__Provided material__.
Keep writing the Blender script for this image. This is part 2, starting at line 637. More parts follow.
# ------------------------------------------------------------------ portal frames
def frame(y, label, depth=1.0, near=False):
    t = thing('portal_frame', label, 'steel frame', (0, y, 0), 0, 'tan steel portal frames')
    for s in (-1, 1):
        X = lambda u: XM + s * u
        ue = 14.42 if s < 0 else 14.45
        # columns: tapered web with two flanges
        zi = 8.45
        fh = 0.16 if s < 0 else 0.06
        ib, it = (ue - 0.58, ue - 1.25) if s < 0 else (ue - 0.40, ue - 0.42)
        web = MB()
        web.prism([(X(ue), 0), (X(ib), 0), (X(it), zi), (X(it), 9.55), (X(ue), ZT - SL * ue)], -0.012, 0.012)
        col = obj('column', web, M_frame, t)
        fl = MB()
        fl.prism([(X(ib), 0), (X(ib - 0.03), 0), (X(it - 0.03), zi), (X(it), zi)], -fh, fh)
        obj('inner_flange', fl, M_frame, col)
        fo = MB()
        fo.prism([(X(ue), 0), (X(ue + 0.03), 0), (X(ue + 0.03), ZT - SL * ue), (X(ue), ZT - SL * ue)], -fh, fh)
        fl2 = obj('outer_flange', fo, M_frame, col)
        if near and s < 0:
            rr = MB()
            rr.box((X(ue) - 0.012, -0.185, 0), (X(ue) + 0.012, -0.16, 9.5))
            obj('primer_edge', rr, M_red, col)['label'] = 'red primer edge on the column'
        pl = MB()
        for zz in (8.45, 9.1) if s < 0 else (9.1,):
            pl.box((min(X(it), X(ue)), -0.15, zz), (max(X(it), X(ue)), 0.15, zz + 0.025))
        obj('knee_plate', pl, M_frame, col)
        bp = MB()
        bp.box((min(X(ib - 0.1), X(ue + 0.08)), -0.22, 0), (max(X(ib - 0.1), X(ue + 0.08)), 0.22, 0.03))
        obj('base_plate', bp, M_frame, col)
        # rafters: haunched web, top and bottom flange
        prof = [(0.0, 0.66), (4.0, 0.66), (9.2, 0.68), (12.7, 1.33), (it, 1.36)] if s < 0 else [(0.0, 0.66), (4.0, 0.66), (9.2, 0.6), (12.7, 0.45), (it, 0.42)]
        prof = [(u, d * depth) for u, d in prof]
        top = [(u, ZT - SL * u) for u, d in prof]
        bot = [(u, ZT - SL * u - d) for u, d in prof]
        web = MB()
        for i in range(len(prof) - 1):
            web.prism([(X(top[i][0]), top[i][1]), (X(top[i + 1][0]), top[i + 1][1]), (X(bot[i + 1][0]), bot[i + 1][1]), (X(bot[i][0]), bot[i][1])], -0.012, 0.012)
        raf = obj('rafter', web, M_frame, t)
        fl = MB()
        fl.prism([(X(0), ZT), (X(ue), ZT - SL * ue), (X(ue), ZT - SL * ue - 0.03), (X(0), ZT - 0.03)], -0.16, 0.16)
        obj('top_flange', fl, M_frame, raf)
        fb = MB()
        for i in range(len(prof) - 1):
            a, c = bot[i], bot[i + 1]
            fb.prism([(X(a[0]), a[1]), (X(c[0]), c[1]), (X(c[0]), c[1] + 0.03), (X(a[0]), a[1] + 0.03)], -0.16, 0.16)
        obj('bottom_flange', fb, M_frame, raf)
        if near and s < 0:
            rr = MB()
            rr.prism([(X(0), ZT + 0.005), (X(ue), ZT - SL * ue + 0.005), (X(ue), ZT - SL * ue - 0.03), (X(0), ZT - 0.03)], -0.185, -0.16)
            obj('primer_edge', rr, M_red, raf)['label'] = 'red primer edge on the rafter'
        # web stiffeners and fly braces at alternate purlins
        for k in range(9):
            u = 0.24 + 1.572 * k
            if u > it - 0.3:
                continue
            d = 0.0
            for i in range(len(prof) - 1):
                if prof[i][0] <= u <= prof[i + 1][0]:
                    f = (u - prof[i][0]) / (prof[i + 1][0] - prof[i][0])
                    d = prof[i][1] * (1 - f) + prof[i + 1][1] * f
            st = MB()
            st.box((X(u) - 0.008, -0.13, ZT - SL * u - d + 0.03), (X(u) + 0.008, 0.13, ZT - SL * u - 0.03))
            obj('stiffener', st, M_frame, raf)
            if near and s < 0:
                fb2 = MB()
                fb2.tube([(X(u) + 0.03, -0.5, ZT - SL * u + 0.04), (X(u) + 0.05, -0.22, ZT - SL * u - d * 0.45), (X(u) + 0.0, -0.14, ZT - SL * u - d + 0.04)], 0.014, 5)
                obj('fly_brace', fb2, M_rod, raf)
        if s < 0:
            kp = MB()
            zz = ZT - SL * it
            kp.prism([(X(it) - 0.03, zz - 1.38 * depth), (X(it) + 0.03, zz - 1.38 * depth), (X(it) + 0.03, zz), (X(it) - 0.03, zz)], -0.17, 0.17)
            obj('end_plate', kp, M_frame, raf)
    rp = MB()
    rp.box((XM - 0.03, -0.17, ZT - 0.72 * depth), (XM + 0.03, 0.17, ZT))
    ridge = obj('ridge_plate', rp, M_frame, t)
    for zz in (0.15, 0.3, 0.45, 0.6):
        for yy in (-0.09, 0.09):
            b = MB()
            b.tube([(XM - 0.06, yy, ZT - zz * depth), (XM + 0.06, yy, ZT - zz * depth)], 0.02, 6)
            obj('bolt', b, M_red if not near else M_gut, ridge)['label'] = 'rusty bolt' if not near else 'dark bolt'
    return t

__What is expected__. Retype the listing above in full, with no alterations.

__Solution to this task__.
Keep writing the Blender script for this image. This is part 2, starting at line 637. More parts follow.
# ------------------------------------------------------------------ portal frames
def frame(y, label, depth=1.0, near=False):
    t = thing('portal_frame', label, 'steel frame', (0, y, 0), 0, 'tan steel portal frames')
    for s in (-1, 1):
        X = lambda u: XM + s * u
        ue = 14.42 if s < 0 else 14.45
        # columns: tapered web with two flanges
        zi = 8.45
        fh = 0.16 if s < 0 else 0.06
        ib, it = (ue - 0.58, ue - 1.25) if s < 0 else (ue - 0.40, ue - 0.42)
        web = MB()
        web.prism([(X(ue), 0), (X(ib), 0), (X(it), zi), (X(it), 9.55), (X(ue), ZT - SL * ue)], -0.012, 0.012)
        col = obj('column', web, M_frame, t)
        fl = MB()
        fl.prism([(X(ib), 0), (X(ib - 0.03), 0), (X(it - 0.03), zi), (X(it), zi)], -fh, fh)
        obj('inner_flange', fl, M_frame, col)
        fo = MB()
        fo.prism([(X(ue), 0), (X(ue + 0.03), 0), (X(ue + 0.03), ZT - SL * ue), (X(ue), ZT - SL * ue)], -fh, fh)
        fl2 = obj('outer_flange', fo, M_frame, col)
        if near and s < 0:
            rr = MB()
            rr.box((X(ue) - 0.012, -0.185, 0), (X(ue) + 0.012, -0.16, 9.5))
            obj('primer_edge', rr, M_red, col)['label'] = 'red primer edge on the column'
        pl = MB()
        for zz in (8.45, 9.1) if s < 0 else (9.1,):
            pl.box((min(X(it), X(ue)), -0.15, zz), (max(X(it), X(ue)), 0.15, zz + 0.025))
        obj('knee_plate', pl, M_frame, col)
        bp = MB()
        bp.box((min(X(ib - 0.1), X(ue + 0.08)), -0.22, 0), (max(X(ib - 0.1), X(ue + 0.08)), 0.22, 0.03))
        obj('base_plate', bp, M_frame, col)
        # rafters: haunched web, top and bottom flange
        prof = [(0.0, 0.66), (4.0, 0.66), (9.2, 0.68), (12.7, 1.33), (it, 1.36)] if s < 0 else [(0.0, 0.66), (4.0, 0.66), (9.2, 0.6), (12.7, 0.45), (it, 0.42)]
        prof = [(u, d * depth) for u, d in prof]
        top = [(u, ZT - SL * u) for u, d in prof]
        bot = [(u, ZT - SL * u - d) for u, d in prof]
        web = MB()
        for i in range(len(prof) - 1):
            web.prism([(X(top[i][0]), top[i][1]), (X(top[i + 1][0]), top[i + 1][1]), (X(bot[i + 1][0]), bot[i + 1][1]), (X(bot[i][0]), bot[i][1])], -0.012, 0.012)
        raf = obj('rafter', web, M_frame, t)
        fl = MB()
        fl.prism([(X(0), ZT), (X(ue), ZT - SL * ue), (X(ue), ZT - SL * ue - 0.03), (X(0), ZT - 0.03)], -0.16, 0.16)
        obj('top_flange', fl, M_frame, raf)
        fb = MB()
        for i in range(len(prof) - 1):
            a, c = bot[i], bot[i + 1]
            fb.prism([(X(a[0]), a[1]), (X(c[0]), c[1]), (X(c[0]), c[1] + 0.03), (X(a[0]), a[1] + 0.03)], -0.16, 0.16)
        obj('bottom_flange', fb, M_frame, raf)
        if near and s < 0:
            rr = MB()
            rr.prism([(X(0), ZT + 0.005), (X(ue), ZT - SL * ue + 0.005), (X(ue), ZT - SL * ue - 0.03), (X(0), ZT - 0.03)], -0.185, -0.16)
            obj('primer_edge', rr, M_red, raf)['label'] = 'red primer edge on the rafter'
        # web stiffeners and fly braces at alternate purlins
        for k in range(9):
            u = 0.24 + 1.572 * k
            if u > it - 0.3:
                continue
            d = 0.0
            for i in range(len(prof) - 1):
                if prof[i][0] <= u <= prof[i + 1][0]:
                    f = (u - prof[i][0]) / (prof[i + 1][0] - prof[i][0])
                    d = prof[i][1] * (1 - f) + prof[i + 1][1] * f
            st = MB()
            st.box((X(u) - 0.008, -0.13, ZT - SL * u - d + 0.03), (X(u) + 0.008, 0.13, ZT - SL * u - 0.03))
            obj('stiffener', st, M_frame, raf)
            if near and s < 0:
                fb2 = MB()
                fb2.tube([(X(u) + 0.03, -0.5, ZT - SL * u + 0.04), (X(u) + 0.05, -0.22, ZT - SL * u - d * 0.45), (X(u) + 0.0, -0.14, ZT - SL * u - d + 0.04)], 0.014, 5)
                obj('fly_brace', fb2, M_rod, raf)
        if s < 0:
            kp = MB()
            zz = ZT - SL * it
            kp.prism([(X(it) - 0.03, zz - 1.38 * depth), (X(it) + 0.03, zz - 1.38 * depth), (X(it) + 0.03, zz), (X(it) - 0.03, zz)], -0.17, 0.17)
            obj('end_plate', kp, M_frame, raf)
    rp = MB()
    rp.box((XM - 0.03, -0.17, ZT - 0.72 * depth), (XM + 0.03, 0.17, ZT))
    ridge = obj('ridge_plate', rp, M_frame, t)
    for zz in (0.15, 0.3, 0.45, 0.6):
        for yy in (-0.09, 0.09):
            b = MB()
            b.tube([(XM - 0.06, yy, ZT - zz * depth), (XM + 0.06, yy, ZT - zz * depth)], 0.02, 6)
            obj('bolt', b, M_red if not near else M_gut, ridge)['label'] = 'rusty bolt' if not near else 'dark bolt'
    return t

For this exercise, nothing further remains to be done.